## Dataset extract

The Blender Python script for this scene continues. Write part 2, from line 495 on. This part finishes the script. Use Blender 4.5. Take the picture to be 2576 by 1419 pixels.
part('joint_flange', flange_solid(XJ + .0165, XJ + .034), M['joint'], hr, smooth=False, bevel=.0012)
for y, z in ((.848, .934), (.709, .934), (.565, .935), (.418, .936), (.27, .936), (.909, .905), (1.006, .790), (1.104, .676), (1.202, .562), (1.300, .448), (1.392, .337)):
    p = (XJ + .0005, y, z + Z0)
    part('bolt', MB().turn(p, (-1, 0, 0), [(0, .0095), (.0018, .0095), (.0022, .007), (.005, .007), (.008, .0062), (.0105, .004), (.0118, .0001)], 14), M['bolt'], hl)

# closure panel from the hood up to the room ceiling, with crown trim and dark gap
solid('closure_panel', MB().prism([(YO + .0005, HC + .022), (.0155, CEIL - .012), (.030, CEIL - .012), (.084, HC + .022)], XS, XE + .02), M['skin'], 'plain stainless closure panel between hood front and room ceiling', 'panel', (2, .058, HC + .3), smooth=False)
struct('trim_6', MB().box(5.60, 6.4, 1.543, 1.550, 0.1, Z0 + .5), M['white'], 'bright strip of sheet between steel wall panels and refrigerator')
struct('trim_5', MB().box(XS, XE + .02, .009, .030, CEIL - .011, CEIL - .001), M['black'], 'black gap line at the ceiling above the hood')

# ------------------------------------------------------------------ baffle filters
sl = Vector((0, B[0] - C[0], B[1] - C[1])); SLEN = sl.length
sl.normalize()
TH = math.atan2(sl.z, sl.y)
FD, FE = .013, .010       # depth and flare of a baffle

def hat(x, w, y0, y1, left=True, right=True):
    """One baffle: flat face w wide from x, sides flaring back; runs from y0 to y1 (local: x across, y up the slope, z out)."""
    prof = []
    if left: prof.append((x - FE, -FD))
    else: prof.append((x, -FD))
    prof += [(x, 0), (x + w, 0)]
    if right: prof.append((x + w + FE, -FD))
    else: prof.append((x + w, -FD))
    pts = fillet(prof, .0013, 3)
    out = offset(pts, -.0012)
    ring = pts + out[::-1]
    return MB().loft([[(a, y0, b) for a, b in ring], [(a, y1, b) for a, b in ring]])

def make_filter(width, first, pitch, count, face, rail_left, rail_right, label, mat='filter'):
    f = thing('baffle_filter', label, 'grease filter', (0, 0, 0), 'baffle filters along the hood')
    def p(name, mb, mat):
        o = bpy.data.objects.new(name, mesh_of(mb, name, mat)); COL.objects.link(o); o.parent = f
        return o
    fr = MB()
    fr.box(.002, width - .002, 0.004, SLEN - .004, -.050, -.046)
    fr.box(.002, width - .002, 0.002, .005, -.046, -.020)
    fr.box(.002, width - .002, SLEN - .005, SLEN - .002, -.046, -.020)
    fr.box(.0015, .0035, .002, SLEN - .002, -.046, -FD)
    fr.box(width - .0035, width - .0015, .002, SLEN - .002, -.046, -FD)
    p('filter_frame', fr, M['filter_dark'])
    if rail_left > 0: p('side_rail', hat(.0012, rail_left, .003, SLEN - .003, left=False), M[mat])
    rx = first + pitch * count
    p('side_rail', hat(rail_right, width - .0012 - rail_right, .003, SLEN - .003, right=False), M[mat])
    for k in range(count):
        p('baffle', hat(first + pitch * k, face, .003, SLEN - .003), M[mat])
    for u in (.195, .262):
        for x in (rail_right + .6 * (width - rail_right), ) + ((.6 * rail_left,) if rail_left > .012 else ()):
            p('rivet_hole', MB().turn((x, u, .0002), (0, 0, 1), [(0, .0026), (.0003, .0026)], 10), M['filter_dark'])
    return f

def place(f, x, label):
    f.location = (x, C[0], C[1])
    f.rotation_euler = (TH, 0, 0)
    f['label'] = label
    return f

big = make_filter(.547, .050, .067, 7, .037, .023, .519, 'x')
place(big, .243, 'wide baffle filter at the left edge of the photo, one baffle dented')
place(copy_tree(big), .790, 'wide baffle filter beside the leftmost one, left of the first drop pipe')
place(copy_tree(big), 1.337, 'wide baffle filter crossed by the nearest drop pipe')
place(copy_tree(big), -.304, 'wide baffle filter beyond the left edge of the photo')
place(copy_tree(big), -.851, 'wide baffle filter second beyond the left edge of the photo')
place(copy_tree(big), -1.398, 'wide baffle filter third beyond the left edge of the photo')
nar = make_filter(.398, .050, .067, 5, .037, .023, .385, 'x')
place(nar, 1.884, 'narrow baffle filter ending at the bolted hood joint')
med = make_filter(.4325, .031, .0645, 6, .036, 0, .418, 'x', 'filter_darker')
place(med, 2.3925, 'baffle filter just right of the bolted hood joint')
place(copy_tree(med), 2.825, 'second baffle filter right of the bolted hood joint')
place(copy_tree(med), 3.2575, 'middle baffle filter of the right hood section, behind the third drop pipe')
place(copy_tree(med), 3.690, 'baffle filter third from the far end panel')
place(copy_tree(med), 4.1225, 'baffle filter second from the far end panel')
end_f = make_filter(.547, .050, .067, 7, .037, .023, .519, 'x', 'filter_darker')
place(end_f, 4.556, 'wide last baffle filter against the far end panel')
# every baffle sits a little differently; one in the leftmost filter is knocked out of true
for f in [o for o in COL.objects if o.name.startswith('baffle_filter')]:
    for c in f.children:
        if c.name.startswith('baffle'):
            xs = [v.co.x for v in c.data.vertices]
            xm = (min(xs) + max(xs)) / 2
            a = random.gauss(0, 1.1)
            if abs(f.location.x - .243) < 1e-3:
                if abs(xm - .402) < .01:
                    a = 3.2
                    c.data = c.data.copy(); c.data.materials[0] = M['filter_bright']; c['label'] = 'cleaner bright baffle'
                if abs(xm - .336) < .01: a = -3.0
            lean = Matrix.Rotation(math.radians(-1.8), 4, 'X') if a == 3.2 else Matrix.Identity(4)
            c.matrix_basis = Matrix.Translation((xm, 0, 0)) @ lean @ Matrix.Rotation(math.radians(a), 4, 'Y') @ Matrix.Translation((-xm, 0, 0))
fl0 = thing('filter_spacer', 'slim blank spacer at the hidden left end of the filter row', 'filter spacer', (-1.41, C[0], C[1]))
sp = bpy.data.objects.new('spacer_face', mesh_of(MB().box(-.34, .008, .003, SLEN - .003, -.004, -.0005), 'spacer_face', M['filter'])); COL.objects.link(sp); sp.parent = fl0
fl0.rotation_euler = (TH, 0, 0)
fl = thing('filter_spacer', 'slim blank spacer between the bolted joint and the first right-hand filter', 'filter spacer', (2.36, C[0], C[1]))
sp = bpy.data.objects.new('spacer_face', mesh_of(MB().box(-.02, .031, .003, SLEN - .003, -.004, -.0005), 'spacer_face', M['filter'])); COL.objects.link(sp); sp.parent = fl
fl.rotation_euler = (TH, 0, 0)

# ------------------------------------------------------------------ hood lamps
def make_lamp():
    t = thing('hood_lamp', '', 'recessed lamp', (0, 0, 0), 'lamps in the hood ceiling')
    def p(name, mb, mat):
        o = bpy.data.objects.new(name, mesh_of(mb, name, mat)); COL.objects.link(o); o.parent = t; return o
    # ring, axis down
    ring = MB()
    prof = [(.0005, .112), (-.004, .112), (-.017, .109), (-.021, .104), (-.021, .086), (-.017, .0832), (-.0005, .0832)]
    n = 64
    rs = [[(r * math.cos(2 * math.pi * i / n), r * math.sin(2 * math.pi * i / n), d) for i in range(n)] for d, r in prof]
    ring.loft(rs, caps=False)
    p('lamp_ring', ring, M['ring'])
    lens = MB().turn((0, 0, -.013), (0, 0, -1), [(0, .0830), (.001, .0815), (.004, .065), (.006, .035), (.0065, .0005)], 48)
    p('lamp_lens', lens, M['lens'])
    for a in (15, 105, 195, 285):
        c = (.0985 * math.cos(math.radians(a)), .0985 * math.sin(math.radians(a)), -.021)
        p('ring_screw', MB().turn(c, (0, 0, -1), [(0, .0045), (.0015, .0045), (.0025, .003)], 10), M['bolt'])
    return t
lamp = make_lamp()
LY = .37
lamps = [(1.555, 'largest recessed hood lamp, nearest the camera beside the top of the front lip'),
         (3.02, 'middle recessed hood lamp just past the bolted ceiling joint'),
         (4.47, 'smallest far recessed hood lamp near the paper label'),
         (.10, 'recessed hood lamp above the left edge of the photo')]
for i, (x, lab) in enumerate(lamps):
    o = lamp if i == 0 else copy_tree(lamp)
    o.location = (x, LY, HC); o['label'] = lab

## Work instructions
Quote the listing word for word from its first line through the line in which "14), M['bolt'], hl)" appears.

## Exercise response
The Blender Python script for this scene continues. Write part 2, from line 495 on. This part finishes the script. Use Blender 4.5. Take the picture to be 2576 by 1419 pixels.
part('joint_flange', flange_solid(XJ + .0165, XJ + .034), M['joint'], hr, smooth=False, bevel=.0012)
for y, z in ((.848, .934), (.709, .934), (.565, .935), (.418, .936), (.27, .936), (.909, .905), (1.006, .790), (1.104, .676), (1.202, .562), (1.300, .448), (1.392, .337)):
    p = (XJ + .0005, y, z + Z0)
    part('bolt', MB().turn(p, (-1, 0, 0), [(0, .0095), (.0018, .0095), (.0022, .007), (.005, .007), (.008, .0062), (.0105, .004), (.0118, .0001)], 14), M['bolt'], hl)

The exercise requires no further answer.